Digging the New Twitter, Plate 1
Image by Thomas Hawk
When I logged into Twitter this morning I noticed that my account had been integrated with the new version of Twitter. It’s my understanding that Twitter is rolling this out to everyone over time. Everyone may have it by now, or maybe my turn just turned on for my turn this a.m. Whatever the case, I’m really digging the new version.
Above is a screen shot which what a flickr set link looks like in Twitter now. In the past if you pasted a link to a photo or a set on Flickr it would just be a text only link. Now you can actually expand the tweet and in the right pane a rich media panel shows up detailing your flickr photos visually. That’s very slick.
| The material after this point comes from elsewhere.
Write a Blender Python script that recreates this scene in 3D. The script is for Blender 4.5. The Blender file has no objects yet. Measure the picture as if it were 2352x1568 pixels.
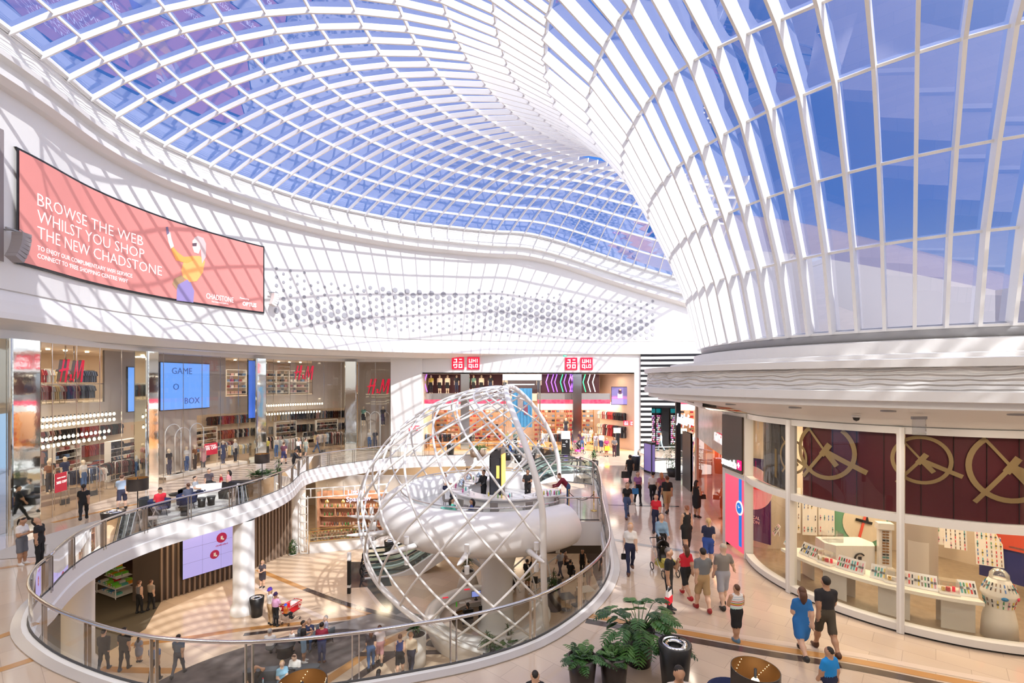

Sets especially are rich, with the ability to actually watch a mini slideshow version of the set right on Twitter itself.
I’m not sure yet if there is a way to automatically push daily Flickr uploads to your Twitter stream, or what this might even look like, but I’m really enjoying the ability to manually post more media rich links to Twitter.
I did use the tool on Flickr to link my Flickr/Twitter accounts, but I think this is more about giving me a special email address to tweet mobile flickr images than it is to auto publish my images like I have done in the past at Buzz or Friendfeed.
Geotags on photos it would appear now can also be included now on photos on Twitter. I haven’t exactly figured this out yet and am not sure if it will happen automatically on flickr geotagged photos or not, but this second screenshot of my friend @Troy (who works at Twitter) shows a recent photo of his dog @JPG’s account (who is now tweeting too) which shows what the geotag embed looks like.
One of my chief complaints about Twitter over the years as a photographer is that Twitter never did photos all that well. While sites like FriendFeed and Buzz provided a richer visual media experience, Twitter was always all text based and I never felt it particularly did a good job showing off photos. This new Twitter design though is pretty massive in terms of improving the visual appeal of Twitter for both myself and I’d think other photographers.
I’m actually using Twitter more and more these days based on some of the great new features like this that they’ve been rolling out. I also love their recently launched suggestions feature — which is probably the best suggestion feature I’ve ever seen on any site on the web. I’ve found Twitter suggestions to be far more spot on in terms of suggesting new people that I might want to follow. Ever since they launched this feature it’s been daily serving me up fresh and relevant suggestions on who I should follow. Many of the people are people that I was completely unaware I wasn’t even following. By contrast suggestions on other sites like Buzz have been far less relevant for me.